Dance
IN IT FOR THE DURATION: PERFORMANCE AT MOMA
On the Saturday afternoon in March of 70 mile an hour winds and trees crashing into houses, the line of those aspiring to participate in Marina Abramović’s 700+ hour MoMA performance piece, The Artist is Present, hadn’t budged for five hours. A sitter had parked himself in the participant’s chair at 10:30 and seemed increasingly energized as the minutes went by. Rumor had it that he was Ulay, Abramović’s romantic and artistic ex. The raven-haired fellow did share surface features with the original: slender build, bottlebrush moustache, clean-shaven jaw. But he was too young. Whoever he was, he was riveting.

The Artist is Present—peer to the similarly named 40-year retrospective on the museum’s sixth floor—has a simple plan: Abramović sits before a spare wooden table and gazes ahead. One museum-goer at a time may take the facing seat and gaze back. That’s what the public sees. What it cannot perceive is the self-imposed austerity the artist will undergo for the run of the exhibit (3/14-5/31/10). She’ll take her seat each morning before the museum opens and never rise until after closing at night. During that time, she will not eat, drink, use the bathroom or stretch her legs. Her partner on that March Saturday withstood a comparable day’s worth of duress—and perhaps a bit more. The audience member’s chair lacks even the minimal padding to cushion butt and back that Abramović’s has. Nonetheless, the man and the artist improvised a duet of mutual steadfastness that advanced with small shifts of attention and mood—for seven hours.
Abramović is now 63 and has been committing herself to physical extremes for most of her performance career. Though she doesn’t call herself a choreographer, like many (if not all) dance pieces, her work addresses the body in relation to time, space, and energy. Starting with her “rhythm pieces” in the 1970s, she has seemed to ask: What are the temporal limits of endurance? How is time organized and experienced along the way? That early series of performances, and Abramović’s work in general, is notorious for the artist’s flirtation with self-abuse. In Rhythm 10 (1973), she rapidly thrust a knife into the floor between each of her splayed fingers. She then repeated the sequence, deepening the wounds that resulted by chance from the initial round. In Rhythm 0 (1974), audience members were free to do whatever they wanted to her by using any of a table’s worth of objects, including flowers, a cleaver and a gun.

The Artist is Present invokes a similar indeterminacy, if much more rigidly controlled by protocol. Abramović sits in the center of the broad second floor atrium, which resembles—and truly is—a photo shoot: light-towers flood the arena in an icy wash. Video cameras spy from above, recording continuously. Signs warn visitors that entering the atrium, let alone the performance square, signifies consent to be filmed. Until it’s their turn to participate, Abramović is unapproachable.

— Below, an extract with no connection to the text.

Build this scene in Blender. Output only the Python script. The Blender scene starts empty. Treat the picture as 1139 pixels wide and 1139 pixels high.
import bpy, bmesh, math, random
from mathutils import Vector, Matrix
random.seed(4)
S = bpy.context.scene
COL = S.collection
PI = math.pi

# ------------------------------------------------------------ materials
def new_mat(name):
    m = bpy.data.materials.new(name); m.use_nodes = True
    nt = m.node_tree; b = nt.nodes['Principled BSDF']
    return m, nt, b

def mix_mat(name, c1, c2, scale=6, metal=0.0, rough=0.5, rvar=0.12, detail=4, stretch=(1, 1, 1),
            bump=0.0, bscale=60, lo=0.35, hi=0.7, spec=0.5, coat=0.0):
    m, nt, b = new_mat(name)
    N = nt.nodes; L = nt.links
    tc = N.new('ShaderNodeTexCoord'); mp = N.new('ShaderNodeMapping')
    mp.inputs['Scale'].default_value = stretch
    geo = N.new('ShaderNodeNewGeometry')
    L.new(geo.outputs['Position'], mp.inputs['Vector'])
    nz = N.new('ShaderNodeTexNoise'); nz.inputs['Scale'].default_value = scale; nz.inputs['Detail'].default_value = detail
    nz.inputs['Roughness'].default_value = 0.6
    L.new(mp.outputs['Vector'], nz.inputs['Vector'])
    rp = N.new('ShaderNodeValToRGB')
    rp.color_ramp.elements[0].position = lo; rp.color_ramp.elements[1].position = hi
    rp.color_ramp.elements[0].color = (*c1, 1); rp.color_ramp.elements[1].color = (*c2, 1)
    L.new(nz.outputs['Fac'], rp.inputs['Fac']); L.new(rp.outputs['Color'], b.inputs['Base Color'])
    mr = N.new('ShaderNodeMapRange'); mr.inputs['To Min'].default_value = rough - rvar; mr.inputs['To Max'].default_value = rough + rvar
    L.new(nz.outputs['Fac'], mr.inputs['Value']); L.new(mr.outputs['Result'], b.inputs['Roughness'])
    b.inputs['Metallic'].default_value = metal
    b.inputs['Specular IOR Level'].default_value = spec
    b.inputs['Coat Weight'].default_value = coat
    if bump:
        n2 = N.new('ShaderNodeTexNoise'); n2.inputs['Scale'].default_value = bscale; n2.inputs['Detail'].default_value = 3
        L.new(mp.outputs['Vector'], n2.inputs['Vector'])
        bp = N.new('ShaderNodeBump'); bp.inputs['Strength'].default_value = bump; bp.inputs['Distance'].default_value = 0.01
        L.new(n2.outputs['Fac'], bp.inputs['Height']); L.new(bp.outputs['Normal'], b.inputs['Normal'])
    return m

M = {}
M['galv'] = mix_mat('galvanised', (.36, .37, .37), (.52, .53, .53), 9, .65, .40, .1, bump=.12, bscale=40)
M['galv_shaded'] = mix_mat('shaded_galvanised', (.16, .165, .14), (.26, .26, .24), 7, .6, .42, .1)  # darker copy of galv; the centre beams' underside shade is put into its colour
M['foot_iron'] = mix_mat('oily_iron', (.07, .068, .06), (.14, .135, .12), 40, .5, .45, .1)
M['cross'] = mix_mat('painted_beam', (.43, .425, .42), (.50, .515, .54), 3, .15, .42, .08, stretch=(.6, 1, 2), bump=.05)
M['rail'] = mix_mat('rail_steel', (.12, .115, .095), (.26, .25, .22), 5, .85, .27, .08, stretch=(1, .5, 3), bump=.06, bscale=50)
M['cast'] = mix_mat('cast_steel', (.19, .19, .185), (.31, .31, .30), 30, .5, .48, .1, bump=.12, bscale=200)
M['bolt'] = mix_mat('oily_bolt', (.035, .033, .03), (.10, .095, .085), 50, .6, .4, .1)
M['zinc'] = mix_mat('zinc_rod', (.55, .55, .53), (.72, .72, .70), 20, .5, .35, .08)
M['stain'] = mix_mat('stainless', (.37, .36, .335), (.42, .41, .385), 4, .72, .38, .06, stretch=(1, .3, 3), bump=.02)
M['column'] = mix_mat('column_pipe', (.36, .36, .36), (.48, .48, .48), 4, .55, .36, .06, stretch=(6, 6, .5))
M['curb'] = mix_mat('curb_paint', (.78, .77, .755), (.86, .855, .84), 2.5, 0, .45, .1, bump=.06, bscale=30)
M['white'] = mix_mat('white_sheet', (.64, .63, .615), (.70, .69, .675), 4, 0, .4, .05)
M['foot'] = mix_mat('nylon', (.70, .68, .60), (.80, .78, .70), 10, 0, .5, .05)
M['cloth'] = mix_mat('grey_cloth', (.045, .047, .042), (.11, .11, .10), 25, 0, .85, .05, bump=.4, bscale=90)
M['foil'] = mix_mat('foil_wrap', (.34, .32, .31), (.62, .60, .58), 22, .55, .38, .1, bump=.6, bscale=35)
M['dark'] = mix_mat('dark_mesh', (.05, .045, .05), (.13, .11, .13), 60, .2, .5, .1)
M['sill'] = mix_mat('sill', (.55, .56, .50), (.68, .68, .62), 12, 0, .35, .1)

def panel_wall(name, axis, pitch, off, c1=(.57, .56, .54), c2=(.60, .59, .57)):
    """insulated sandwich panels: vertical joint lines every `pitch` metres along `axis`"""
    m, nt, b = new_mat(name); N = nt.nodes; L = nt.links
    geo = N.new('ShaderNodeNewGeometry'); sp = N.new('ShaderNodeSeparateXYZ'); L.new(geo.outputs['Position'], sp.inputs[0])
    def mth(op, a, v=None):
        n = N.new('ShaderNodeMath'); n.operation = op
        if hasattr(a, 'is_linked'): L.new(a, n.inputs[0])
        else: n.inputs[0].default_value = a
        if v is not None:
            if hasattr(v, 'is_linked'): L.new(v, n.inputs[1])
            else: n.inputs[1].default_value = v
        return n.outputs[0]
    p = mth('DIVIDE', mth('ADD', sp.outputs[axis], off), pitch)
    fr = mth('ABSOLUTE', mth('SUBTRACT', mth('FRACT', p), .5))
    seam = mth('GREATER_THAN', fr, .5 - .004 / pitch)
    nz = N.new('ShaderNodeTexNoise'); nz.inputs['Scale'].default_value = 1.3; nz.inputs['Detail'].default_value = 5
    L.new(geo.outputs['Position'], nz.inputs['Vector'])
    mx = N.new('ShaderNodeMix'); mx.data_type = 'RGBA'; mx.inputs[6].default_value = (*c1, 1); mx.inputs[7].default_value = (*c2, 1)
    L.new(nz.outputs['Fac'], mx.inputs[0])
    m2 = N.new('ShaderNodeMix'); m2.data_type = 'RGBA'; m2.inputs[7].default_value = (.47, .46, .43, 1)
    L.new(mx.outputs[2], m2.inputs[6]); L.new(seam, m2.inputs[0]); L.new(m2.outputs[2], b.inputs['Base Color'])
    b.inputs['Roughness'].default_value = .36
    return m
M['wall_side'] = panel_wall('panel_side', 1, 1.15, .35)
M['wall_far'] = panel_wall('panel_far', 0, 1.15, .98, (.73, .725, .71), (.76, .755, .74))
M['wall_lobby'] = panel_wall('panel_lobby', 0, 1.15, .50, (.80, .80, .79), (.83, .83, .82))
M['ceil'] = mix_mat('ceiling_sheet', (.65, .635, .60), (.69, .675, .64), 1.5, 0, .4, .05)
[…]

When I made a return visit another day, a young woman occupied the museum-goer’s chair. Once again, I was transfixed by the sight of the non-professional. Over the course of an hour, she held the same position: weight into her right hip, hands thrust into the pockets of her army jacket. Her face, however, slowly relaxed into an expression of tender regard.
I waited to see the moment when the sitter relinquished the chair and another stepped in. Would Abramović acknowledge the end and beginning? No, it turns out, and no. At the first hint that the sitter was rising, Abramović closed her eyes and bowed her head to her chest—not to acknowledge her partner but to curl protectively inward, to escape the other. She had moments to regroup before the next sitter arrived; she looked wrung out and submitted wearily to her new duet.
Witnessing raw evidence of Abramović’s physical and emotional ordeal is brutal. The rhythm of gaze, retreat, gaze, retreat is perhaps more elastic than is the rhythm in some of her 70s performances, but the exercise seems no less violent, even evoking serial sexual assault. And the current piece is more insidious than the earlier works. Not only has the artist staged a visually elegant rite of self-mortification, she has invited the unsuspecting to be agents of her abuse through a process of ostensible—and, I suspect, deeply felt—communion. Yet it is precisely that which makes the piece seem so exploitative. In a recent interview with James Westcott, Abramović bemoaned the public’s failure to grasp the privation of sitting for hours as she does during The Artist is Present. But if people did recognize her suffering, fewer would clamor to share their gaze. Even by watching from the sidelines, I felt I was made complicit in Abramović’s pain.